(McHalsky) Michalski, Johann & Anna (3x Great Grands)


As promised, I will make every effort to keep living family members from appearing on this blog without their explicit consent.  I have also removed the other side of the family off this graphic, for the sake of trying to keep it simple.

Michalski, Johann & Anna (3x Great Grandparents)

This is where the trail runs cold for the McHalsky surname.  Ancestry.com has potential parents for Johann, but I'm not confident enough with the information to make an absolute connection at this point. Johann never left Prussia, so it becomes infinitely more challenging for me to a) find documents and b) read documents if they are found. Often, Ancestry will provide you the key bits of information that they used to suggest a person is related to your ancestor, but they don't have a copy of the document scanned into their database for you to view. Even if they did, it would be challenging, since it would be in German, but it would be better than just taking random bits of information that Ancestry has pulled out of a document.  

Anna did come to the U.S. in 1882 with her two youngest children a couple of years after Johann died. The older children were already here, I suppose getting jobs and settling in so that Anna and the younger kids had somewhere to go. (By younger, I mean 18 and 21.) They traveled in Steerage (lower deck, lowest cost and lowest class of travel). The manifest doesn't say much else...just that they are headed for the U.S. from Prussia.  Anna is 63 years old when she makes this voyage. I have written down that the trip took 2 1/2 months, but I don't know where that information came from. I don't know if that makes sense/is reasonable? If it would have taken that much time in those days? That had to have been a long, perhaps challenging trip.
   
According to a document from my grandmother, Johann was married before ~ Anna was his second wife. It's with this document that I am able to make the connection between Andrew, John and Johann, because I've found little else to determine Johann's relationship to Andrew and John. It's a beautiful little typed up document with the children listed (from both wives) and the names of their spouses and children. 

Absolutely talk to your oldest living relatives.

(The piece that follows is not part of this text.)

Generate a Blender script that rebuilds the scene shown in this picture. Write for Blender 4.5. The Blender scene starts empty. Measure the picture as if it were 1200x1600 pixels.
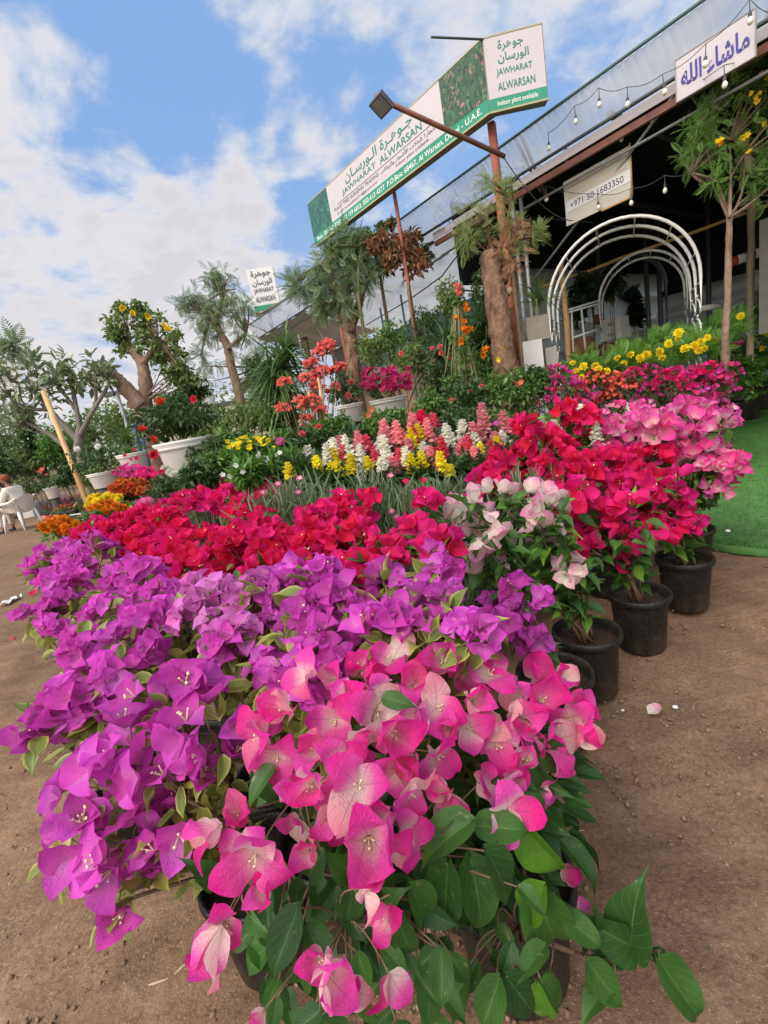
import bpy, math, random
import numpy as np
from mathutils import Vector, Matrix
SC = bpy.context.scene; COL = SC.collection
R = random.Random(7); NR = np.random.default_rng(11)
PI = math.pi
# ------------------------------------------------------------------ camera
H = 1.3; FPX = 712.0; PITCH = math.radians(12.7); ROLL = math.radians(10.4)
Fv = np.array([0, math.cos(PITCH), -math.sin(PITCH)]); R0 = np.array([1., 0, 0]); U0 = np.array([0, math.sin(PITCH), math.cos(PITCH)])
Rv = math.cos(ROLL)*R0 - math.sin(ROLL)*U0; Uv = math.sin(ROLL)*R0 + math.cos(ROLL)*U0
CAM = np.array([0, 0, H])
cd = bpy.data.cameras.new('camera'); co = bpy.data.objects.new('camera', cd); COL.objects.link(co)
cd.sensor_fit = 'HORIZONTAL'; cd.sensor_width = 36; cd.lens = FPX/1200*36; cd.clip_start = .02; cd.clip_end = 900
M4 = Matrix(((Rv[0], Uv[0], -Fv[0], 0), (Rv[1], Uv[1], -Fv[1], 0), (Rv[2], Uv[2], -Fv[2], H), (0, 0, 0, 1)))
co.matrix_world = M4; SC.camera = co
def ray(x, y): return Fv + Rv*(x-600)/FPX - Uv*(y-800)/FPX
def W(x, y, k): return CAM + ray(x, y)*k
def G(x, y, z=0.):
    d = ray(x, y); return CAM + d*((z-H)/d[2])
dA = ray(90, 728); A = np.array([dA[0], dA[1], 0]); A /= np.linalg.norm(A); B = np.array([A[1], -A[0], 0])
def PL(x, y, t):
    d = ray(x, y); return CAM + d*(t/(B@d))
def ST(s, t, z): return A*s + B*t + np.array([0, 0, z])
UP = np.array([0, 0, 1.])
# ------------------------------------------------------------------ world and sun
SUN_EL, SUN_AZ = 50, -130      # azimuth from +Y towards +X
SKY_STRENGTH = .12; EXPOSURE = .55
w = bpy.data.worlds.new('World'); SC.world = w; w.use_nodes = True
nt = w.node_tree; nt.nodes.clear()
def N(t, typ, **kw):
    n = t.nodes.new(typ)
    for k, v in kw.items(): setattr(n, k, v)
    return n
def mth(t, op, a, b=None, c=None, clamp=False):
    n = N(t, 'ShaderNodeMath', operation=op, use_clamp=clamp)
    for i, v in enumerate((a, b, c)):
        if v is None: continue
        if isinstance(v, (int, float)): n.inputs[i].default_value = v
        else: t.links.new(v, n.inputs[i])
    return n.outputs[0]
def mixc(t, f, a, b, mode='MIX'):
    n = N(t, 'ShaderNodeMix', data_type='RGBA', blend_type=mode)
    for i, v in ((0, f), (6, a), (7, b)):
        if isinstance(v, (int, float)): n.inputs[i].default_value = v
        elif isinstance(v, tuple): n.inputs[i].default_value = (*v, 1)[:4]
        else: t.links.new(v, n.inputs[i])
    return n.outputs[2]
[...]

You might be surprised by the amazing bits of information and documentation they have tucked away! 

Documents: copy of manifest from ship Nederland, census record, oral history provided by grandmother's written document.

Interesting records: I found a photo of her headstone on Ancestry and the person who posted it ~ at some point, I want to reach out to that person to see if there is other information she can share about Johann and Anna.